:: THE PROBLEM ::
Quote word for word the lines below, beginning with the first and ending with the one that has "random.seed(7)". Drop the pictures.

:: RECORDED DATA ::
■ ■ ■ ■
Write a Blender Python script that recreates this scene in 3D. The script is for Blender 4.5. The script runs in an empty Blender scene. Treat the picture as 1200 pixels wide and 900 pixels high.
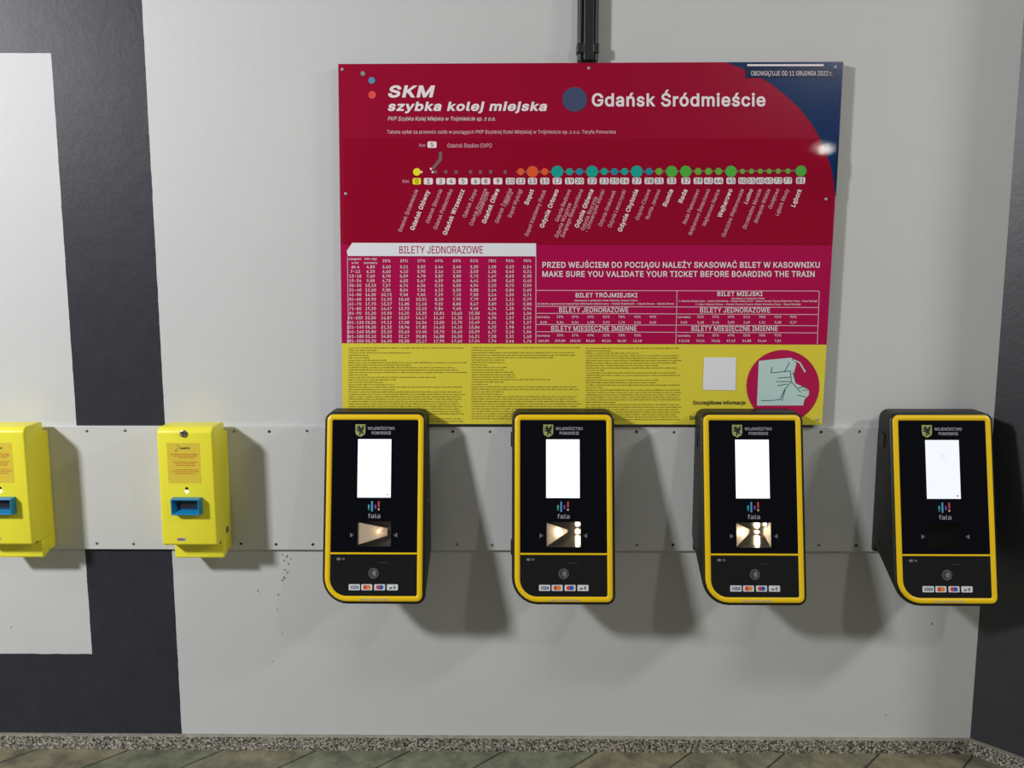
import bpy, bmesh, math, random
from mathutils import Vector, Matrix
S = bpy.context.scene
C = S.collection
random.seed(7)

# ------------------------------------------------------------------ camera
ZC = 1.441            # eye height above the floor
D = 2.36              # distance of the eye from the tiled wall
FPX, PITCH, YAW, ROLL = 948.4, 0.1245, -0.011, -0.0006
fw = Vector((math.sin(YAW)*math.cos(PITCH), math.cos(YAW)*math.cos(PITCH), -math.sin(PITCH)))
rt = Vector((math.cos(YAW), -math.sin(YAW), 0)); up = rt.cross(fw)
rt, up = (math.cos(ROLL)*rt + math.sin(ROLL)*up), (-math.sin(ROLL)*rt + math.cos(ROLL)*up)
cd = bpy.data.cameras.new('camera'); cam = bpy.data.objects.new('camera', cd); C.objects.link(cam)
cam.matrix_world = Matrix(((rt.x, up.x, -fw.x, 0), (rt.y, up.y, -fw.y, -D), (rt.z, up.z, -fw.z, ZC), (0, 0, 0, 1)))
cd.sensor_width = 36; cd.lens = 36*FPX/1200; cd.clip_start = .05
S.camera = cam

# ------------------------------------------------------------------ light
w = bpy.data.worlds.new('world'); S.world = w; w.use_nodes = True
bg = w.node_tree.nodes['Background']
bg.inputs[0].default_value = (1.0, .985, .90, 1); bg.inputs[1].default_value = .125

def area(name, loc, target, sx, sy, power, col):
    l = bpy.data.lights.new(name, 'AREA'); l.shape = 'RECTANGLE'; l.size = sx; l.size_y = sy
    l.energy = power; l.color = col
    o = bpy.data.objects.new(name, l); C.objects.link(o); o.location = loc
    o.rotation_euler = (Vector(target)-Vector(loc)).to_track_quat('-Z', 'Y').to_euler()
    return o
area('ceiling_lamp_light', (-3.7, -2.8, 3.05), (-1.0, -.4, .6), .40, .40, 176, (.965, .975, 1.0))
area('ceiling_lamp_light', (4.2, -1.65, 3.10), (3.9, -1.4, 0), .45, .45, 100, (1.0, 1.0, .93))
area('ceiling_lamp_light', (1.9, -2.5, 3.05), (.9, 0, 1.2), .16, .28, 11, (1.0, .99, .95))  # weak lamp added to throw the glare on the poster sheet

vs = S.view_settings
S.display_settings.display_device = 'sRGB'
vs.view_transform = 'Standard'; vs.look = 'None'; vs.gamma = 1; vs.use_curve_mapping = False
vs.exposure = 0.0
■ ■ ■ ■
:: EXERCISE SOLUTION ::
Write a Blender Python script that recreates this scene in 3D. The script is for Blender 4.5. The script runs in an empty Blender scene. Treat the picture as 1200 pixels wide and 900 pixels high.
import bpy, bmesh, math, random
from mathutils import Vector, Matrix
S = bpy.context.scene
C = S.collection
random.seed(7)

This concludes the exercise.